# start of Data to process

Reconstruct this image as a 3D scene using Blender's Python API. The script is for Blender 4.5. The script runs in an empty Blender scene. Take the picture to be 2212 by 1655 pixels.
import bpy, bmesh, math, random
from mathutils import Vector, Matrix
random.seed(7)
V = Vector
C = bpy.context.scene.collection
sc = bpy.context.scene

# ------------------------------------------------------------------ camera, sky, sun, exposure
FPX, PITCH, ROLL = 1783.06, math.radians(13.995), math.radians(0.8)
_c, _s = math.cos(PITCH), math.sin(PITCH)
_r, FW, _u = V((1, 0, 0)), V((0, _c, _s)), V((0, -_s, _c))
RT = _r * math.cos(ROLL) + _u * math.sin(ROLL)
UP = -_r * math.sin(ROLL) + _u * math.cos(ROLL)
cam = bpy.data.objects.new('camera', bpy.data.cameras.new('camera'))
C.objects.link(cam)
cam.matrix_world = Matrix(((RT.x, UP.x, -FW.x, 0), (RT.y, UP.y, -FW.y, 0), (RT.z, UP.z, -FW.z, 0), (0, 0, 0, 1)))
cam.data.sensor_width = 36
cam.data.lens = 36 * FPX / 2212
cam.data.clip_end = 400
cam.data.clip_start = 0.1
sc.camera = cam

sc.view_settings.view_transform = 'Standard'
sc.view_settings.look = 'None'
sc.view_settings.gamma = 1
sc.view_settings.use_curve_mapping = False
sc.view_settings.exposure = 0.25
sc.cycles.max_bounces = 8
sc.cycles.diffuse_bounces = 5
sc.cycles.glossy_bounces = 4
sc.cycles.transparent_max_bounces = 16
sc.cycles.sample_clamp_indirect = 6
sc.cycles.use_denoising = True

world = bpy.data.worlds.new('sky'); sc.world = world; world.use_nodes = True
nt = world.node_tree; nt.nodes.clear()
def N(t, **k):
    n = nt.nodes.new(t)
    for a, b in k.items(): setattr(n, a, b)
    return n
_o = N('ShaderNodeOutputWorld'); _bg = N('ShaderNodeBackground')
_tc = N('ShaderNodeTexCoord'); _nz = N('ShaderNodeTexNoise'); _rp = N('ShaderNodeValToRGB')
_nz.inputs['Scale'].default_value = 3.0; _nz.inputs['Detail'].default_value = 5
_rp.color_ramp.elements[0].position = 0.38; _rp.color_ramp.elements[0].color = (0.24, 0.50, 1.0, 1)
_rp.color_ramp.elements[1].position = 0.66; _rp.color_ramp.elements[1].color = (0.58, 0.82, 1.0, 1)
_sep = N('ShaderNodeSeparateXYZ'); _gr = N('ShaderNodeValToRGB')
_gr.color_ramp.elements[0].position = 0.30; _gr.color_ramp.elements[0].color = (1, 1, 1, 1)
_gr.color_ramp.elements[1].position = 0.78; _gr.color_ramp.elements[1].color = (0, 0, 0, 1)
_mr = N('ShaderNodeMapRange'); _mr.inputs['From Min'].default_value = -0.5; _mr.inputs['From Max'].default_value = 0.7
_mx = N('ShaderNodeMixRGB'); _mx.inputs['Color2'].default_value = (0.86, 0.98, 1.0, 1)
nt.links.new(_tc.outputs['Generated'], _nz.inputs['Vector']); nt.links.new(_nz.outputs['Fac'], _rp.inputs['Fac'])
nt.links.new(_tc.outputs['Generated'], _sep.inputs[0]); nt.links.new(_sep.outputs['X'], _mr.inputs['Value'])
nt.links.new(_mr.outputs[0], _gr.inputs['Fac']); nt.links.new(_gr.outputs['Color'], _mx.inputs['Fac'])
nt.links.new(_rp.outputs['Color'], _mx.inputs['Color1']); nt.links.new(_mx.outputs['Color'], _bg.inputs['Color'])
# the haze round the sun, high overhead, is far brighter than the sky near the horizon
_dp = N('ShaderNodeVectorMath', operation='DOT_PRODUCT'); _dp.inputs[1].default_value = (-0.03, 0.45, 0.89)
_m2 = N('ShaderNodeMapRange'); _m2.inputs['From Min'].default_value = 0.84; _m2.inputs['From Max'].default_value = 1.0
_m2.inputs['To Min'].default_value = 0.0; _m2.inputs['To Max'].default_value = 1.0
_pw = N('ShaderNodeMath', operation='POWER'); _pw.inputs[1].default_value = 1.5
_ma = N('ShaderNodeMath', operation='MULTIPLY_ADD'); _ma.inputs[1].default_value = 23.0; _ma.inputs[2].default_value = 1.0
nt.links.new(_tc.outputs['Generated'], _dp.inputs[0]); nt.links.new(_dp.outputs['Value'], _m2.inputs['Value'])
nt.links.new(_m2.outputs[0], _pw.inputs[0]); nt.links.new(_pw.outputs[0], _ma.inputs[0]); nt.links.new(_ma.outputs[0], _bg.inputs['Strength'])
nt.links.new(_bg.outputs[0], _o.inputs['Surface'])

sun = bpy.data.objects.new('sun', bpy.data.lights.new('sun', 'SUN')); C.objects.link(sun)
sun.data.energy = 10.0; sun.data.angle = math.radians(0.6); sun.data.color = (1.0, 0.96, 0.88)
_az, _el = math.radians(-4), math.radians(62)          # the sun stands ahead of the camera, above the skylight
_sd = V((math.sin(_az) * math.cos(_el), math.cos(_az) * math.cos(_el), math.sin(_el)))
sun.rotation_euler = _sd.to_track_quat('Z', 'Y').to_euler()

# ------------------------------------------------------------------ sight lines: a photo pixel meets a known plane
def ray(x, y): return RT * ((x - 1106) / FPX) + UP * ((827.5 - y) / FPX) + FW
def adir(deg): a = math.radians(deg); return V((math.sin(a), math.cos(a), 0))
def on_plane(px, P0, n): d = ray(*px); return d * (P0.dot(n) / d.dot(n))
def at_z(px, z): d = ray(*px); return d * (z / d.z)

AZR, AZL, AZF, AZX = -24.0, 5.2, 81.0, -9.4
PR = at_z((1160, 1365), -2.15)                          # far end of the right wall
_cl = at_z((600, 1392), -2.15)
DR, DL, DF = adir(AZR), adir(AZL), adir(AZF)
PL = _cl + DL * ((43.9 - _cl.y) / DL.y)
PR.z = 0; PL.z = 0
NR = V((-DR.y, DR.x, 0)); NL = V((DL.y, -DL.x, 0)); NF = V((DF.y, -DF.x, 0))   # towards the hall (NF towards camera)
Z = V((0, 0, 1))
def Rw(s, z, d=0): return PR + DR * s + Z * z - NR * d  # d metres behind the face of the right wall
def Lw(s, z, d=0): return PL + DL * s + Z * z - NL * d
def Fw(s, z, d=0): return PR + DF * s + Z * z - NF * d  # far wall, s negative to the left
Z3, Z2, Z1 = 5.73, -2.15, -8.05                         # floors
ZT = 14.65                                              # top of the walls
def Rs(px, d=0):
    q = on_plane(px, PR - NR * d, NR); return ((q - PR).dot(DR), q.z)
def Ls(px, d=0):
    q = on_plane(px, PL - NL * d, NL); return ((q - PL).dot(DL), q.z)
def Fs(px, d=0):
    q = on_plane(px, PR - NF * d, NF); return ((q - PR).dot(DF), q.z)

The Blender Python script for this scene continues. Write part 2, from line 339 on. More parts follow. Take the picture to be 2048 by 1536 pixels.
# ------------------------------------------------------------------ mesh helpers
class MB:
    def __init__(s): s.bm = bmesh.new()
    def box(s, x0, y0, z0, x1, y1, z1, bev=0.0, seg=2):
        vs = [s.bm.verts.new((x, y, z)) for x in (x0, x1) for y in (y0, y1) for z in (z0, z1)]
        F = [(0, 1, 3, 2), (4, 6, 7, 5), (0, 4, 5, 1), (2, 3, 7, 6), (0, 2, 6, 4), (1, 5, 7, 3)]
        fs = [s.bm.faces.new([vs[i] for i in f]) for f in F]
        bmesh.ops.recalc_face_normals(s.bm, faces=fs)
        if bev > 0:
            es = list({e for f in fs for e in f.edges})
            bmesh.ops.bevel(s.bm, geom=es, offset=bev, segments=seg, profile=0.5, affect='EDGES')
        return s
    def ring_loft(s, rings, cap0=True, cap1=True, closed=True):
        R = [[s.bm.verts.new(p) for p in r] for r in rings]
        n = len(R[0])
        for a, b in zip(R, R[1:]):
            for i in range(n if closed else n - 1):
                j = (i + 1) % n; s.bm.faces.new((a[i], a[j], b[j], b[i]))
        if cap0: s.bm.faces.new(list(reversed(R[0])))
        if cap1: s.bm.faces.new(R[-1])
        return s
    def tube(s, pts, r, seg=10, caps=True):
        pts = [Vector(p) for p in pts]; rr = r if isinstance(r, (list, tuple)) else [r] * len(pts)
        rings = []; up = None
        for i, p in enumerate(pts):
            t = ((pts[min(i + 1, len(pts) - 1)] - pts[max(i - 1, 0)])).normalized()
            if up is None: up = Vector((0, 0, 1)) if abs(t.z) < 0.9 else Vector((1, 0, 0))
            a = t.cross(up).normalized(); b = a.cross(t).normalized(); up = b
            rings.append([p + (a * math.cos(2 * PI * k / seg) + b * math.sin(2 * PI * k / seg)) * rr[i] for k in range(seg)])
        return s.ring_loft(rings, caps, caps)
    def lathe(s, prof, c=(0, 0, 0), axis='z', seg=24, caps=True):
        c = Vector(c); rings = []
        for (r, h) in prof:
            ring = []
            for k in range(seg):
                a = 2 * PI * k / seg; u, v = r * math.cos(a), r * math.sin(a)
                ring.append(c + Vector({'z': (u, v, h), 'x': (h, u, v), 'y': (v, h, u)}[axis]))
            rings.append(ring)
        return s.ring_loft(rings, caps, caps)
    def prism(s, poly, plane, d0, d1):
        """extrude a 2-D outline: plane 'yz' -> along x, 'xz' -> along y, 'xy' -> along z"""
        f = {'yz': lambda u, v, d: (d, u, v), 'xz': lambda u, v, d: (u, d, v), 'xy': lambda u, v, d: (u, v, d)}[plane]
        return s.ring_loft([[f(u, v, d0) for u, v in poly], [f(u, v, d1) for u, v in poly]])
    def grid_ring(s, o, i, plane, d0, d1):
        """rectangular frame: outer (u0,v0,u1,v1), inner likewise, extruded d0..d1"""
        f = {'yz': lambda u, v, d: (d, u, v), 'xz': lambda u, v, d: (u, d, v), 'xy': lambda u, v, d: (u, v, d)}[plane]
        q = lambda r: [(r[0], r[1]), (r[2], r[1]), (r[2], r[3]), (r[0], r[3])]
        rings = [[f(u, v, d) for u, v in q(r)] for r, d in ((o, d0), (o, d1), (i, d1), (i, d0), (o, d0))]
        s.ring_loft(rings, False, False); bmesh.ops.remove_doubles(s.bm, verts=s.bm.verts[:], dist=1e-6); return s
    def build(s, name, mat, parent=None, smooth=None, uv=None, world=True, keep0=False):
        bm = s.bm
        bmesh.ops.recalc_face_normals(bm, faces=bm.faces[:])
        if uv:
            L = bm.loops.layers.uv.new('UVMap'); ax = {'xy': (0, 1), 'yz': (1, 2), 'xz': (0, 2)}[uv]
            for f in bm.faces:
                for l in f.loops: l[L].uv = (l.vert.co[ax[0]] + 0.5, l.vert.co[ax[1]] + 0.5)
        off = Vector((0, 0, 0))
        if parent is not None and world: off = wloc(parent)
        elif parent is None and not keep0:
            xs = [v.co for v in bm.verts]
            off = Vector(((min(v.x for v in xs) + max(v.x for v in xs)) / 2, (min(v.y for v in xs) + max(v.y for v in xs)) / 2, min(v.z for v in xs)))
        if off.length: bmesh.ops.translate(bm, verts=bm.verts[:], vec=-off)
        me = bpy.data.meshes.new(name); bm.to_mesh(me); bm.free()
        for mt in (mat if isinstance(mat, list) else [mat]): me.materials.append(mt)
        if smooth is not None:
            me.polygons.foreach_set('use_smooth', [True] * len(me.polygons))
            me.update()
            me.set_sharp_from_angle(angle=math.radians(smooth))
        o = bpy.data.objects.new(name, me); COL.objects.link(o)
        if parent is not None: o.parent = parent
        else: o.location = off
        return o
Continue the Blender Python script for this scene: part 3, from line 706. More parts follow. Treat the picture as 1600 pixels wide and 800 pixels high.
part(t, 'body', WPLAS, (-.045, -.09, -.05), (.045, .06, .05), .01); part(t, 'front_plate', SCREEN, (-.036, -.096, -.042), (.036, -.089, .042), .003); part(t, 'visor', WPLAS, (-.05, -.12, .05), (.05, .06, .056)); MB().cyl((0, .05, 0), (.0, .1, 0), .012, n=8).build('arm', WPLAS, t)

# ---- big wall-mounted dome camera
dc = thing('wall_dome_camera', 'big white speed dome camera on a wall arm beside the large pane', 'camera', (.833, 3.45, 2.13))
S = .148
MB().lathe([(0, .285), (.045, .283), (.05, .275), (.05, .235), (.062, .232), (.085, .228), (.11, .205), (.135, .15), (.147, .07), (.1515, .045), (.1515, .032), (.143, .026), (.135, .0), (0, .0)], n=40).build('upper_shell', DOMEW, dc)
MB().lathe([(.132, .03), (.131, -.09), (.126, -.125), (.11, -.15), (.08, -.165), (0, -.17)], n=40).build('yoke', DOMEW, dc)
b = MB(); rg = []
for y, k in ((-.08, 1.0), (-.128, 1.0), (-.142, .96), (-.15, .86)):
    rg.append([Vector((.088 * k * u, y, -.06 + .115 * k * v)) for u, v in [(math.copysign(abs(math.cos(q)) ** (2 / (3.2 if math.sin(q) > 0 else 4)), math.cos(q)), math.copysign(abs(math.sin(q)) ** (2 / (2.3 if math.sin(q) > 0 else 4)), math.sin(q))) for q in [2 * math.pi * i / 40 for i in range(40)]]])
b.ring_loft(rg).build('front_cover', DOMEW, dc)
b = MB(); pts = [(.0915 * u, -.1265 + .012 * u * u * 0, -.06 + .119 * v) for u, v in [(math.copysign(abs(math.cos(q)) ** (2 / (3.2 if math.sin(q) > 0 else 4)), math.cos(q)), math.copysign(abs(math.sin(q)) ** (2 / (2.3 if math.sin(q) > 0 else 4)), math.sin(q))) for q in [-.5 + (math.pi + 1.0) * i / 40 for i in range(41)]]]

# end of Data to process

* Work to do
The lines to quote run from the one containing "Continue the Blender" to the one containing "n=8).build('arm', WPLAS, t)". Quote them exactly, with both of those lines, and nothing else.

* Output for this exercise
Continue the Blender Python script for this scene: part 3, from line 706. More parts follow. Treat the picture as 1600 pixels wide and 800 pixels high.
part(t, 'body', WPLAS, (-.045, -.09, -.05), (.045, .06, .05), .01); part(t, 'front_plate', SCREEN, (-.036, -.096, -.042), (.036, -.089, .042), .003); part(t, 'visor', WPLAS, (-.05, -.12, .05), (.05, .06, .056)); MB().cyl((0, .05, 0), (.0, .1, 0), .012, n=8).build('arm', WPLAS, t)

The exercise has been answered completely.